The epicenter was about seven miles north of Nopalapan, according to the US Geological Survey. The town of around 2,000 people is located in the Mexican state of Veracruz in the Gulf of Mexico.
The quake happened some 235 miles south of Mexico City. There have so far been no reports of injuries or structural damage from the tremors which took place at a depth of 69 miles.
The earthquake warning alarm was briefly activated in the capital, a city with a population of almost nine million.
Mexican President Andres Manuel Lopez Obrador was briefly evacuated from his morning news conference amid the alarms, Reuters reported. The president later returned and confirmed there were no reports of serious damage.
Mexico City Mayor Claudia Sheinbaum told the news agency that some buildings in the capital were evacuated according to protocol, and the metro train system was restarting operations.
Located on top of three large tectonic plates, Mexico is one of the world’s most seismically active regions, and the country has a long history of destructive events and volcanic eruptions.
The Baja California Peninsula, west of the Gulf of California, is on the Pacific plate which grinds past the North American plate.
The San Andreas Fault is an 800-mile stretch which runs through California from San Diego to north of San Francisco where the tectonic plates meet. This fault line may be capable of producing much larger earthquakes than previously believed, according to findings published this week in the journal Geology.

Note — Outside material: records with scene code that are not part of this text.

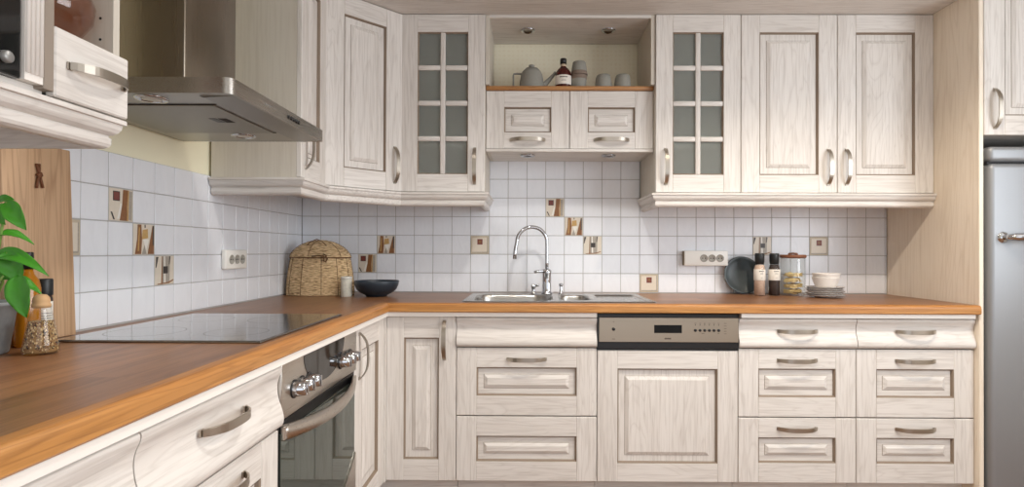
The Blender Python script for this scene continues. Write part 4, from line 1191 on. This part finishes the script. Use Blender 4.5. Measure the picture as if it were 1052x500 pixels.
# conical glass shaker with wooden ball
u = thing('seasoning_shaker', 'conical glass shaker of seeds with wooden stopper beside the basil pot', 'shaker', (.1755, -1.790, CT))
MB().lathe([(0, 0), (.040, 0), (.0445, .003), (.0455, .008), (.040, .035), (.030, .075), (.0245, .092), (.0235, .098), (.0245, .104)], 44).build('glass_body', M_GLASS, u)
SEEDS = [flat('seed_tan', rgb(150, 116, 72), .8), flat('seed_pale', rgb(214, 188, 142), .8), flat('seed_dark', rgb(52, 36, 22), .8), flat('seed_rust', rgb(118, 72, 38), .8)]
mb = MB().lathe([(0, .003), (.037, .003), (.0405, .008), (.0355, .035), (.0275, .066), (.022, .070), (0, .068)], 44, mat=0)
for i in range(900):
    a = random.uniform(0, 2*PI); f = random.random(); z = .006+.064*f
    r = .0412-max(0, z-.008)*.0132/.058
    if i % 6 == 0: z = .069; r = .028*math.sqrt(random.random())
    mb.lathe([(0, -.003), (.0019, -.001), (.0019, .001), (0, .003)], 5, mat=random.choice((0, 0, 1, 1, 2, 3)), M=T(r*math.cos(a), r*math.sin(a), z) @ RZ(a) @ RX(random.uniform(0, 3)))
mb.build('seeds', SEEDS, u)
MB().lathe([(0, .100), (.022, .100), (.0235, .1045), (.0235, .108), (.0205, .1095), (.0215, .115), (.0195, .122), (.013, .128), (0, .130)], 36).build('stopper', flat('beech_stopper', rgb(206, 166, 120), .6, noise=.1), u)
u.scale = (.71, .71, .97)
# grinder behind it
u = thing('spice_grinder', 'spice grinder with square black cap behind the conical glass shaker', 'spice grinder', (.066, -1.657, CT)); u.scale = (.75, .75, 1)
MB().lathe([(0, 0), (.0195, 0), (.021, .003), (.021, .104), (.018, .112), (0, .112)], 32).build('bottle', M_PEPPER, u)
lb = MB().lathe([(.0213, .05), (.0216, .0505), (.0216, .0975), (.0213, .098)], 40).build('paper_label', M_LABEL, u)
mb = MB()
for z in (.058, .064, .07, .084, .09):
    for k in range(12):
        a0 = -1.2+k*.11; a1 = a0+.085; r = .0219
        mb.quad([(r*math.cos(a0), r*math.sin(a0), z), (r*math.cos(a1), r*math.sin(a1), z), (r*math.cos(a1), r*math.sin(a1), z+.0016), (r*math.cos(a0), r*math.sin(a0), z+.0016)])
mb.build('label_print', M_INK, lb)
MB().lathe([(0, .1125), (.0215, .1125), (.0222, .115), (.0222, .148), (.0205, .151), (0, .1515)], 32).build('grinder_cap', M_CAPB, u)
# oil bottle
u = thing('oil_bottle', 'amber oil bottle with black cap behind the basil pot', 'bottle', (.068, -1.704, CT))
MB().lathe([(0, 0), (.0215, 0), (.0235, .003), (.0245, .03), (.0245, .132), (.021, .150), (.012, .164), (.0098, .175), (0, .175)], 32).build('glass_body', M_AMBER, u)
MB().lathe([(0, .1753), (.0108, .1753), (.0108, .211), (.010, .214), (0, .214)], 28).build('cap', M_BLACK, u)

# ------------------------------------------------------------------ light
def area(name, loc, rot, sx, sy, power, col):
    l = bpy.data.lights.new(name, 'AREA'); l.shape = 'RECTANGLE'; l.size = sx; l.size_y = sy; l.energy = power; l.color = col
    o = bpy.data.objects.new(name, l); COL.objects.link(o); o.location = loc; o.rotation_euler = rot
    return o
area('daylight_side_window', (RXW+.02, (WY0+WY1)/2, (WZ0+WZ1)/2), (0, PI/2, 0), WZ1-WZ0, WY1-WY0, 84, (.92, .96, 1.0))
area('daylight_rear_opening', (2.0, RYB+.02, 1.15), (PI/2, 0, 0), 2.5, 2.0, 26, (.94, .97, 1.0))
def lamp(x, y, power, col, size=.06, angle=130, blend=.6):
    l = bpy.data.lights.new('ceiling_spot', 'SPOT'); l.energy = power; l.color = col; l.shadow_soft_size = size; l.spot_size = math.radians(angle); l.spot_blend = blend
    o = bpy.data.objects.new('ceiling_spot', l); COL.objects.link(o); o.location = (x, y, RZC-.03)
    return o
lamp(2.45, -1.45, 112, (1.0, .87, .71), .045)
lamp(1.45, -1.42, 78, (1.0, .96, .90))
lamp(.85, -1.6, 14, (1.0, .96, .90))
lamp(2.2, -2.9, 26, (1.0, .95, .88), .1)

w = bpy.data.worlds.new('daylight'); SC.world = w; w.use_nodes = True
bg = w.node_tree.nodes['Background']; bg.inputs[0].default_value = (.80, .88, 1.0, 1); bg.inputs[1].default_value = 1.0

SC.view_settings.view_transform = 'Standard'; SC.view_settings.look = 'None'
SC.view_settings.gamma = 1; SC.view_settings.exposure = -.64; SC.view_settings.use_curve_mapping = False
SC.cycles.max_bounces = 10; SC.cycles.diffuse_bounces = 5; SC.cycles.transmission_bounces = 8; SC.cycles.transparent_max_bounces = 12
SC.cycles.use_denoising = True
SC.cycles.sample_clamp_indirect = 6
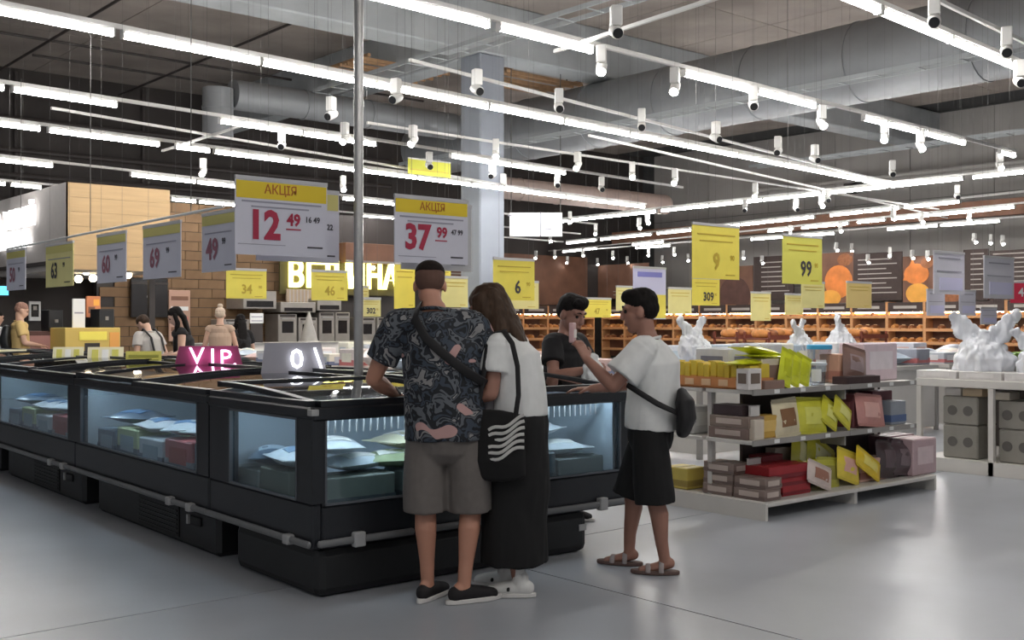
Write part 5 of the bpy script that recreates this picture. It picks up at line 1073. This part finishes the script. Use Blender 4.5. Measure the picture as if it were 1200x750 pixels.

Researchers said that earlier assumptions about the scale of possible earthquakes produced by the fault line were underestimated.
In the early hours of Thursday, a 3.9 magnitude earthquake also struck in California wine country, north of the town of Healdsburg, Sonoma County.
In September 1985, a magnitude 8.0 earthquake killed more than 9,500 people in Mexico City.
The Popocatépetl and Ixtaccíhuatl volcanos, to the southeast of the capital, occasionally vent gas. In 1994 and 2000 Popocatépetl renewed its activity forcing mass evacuation. The Popocatépetl volcano last erupted in 2010.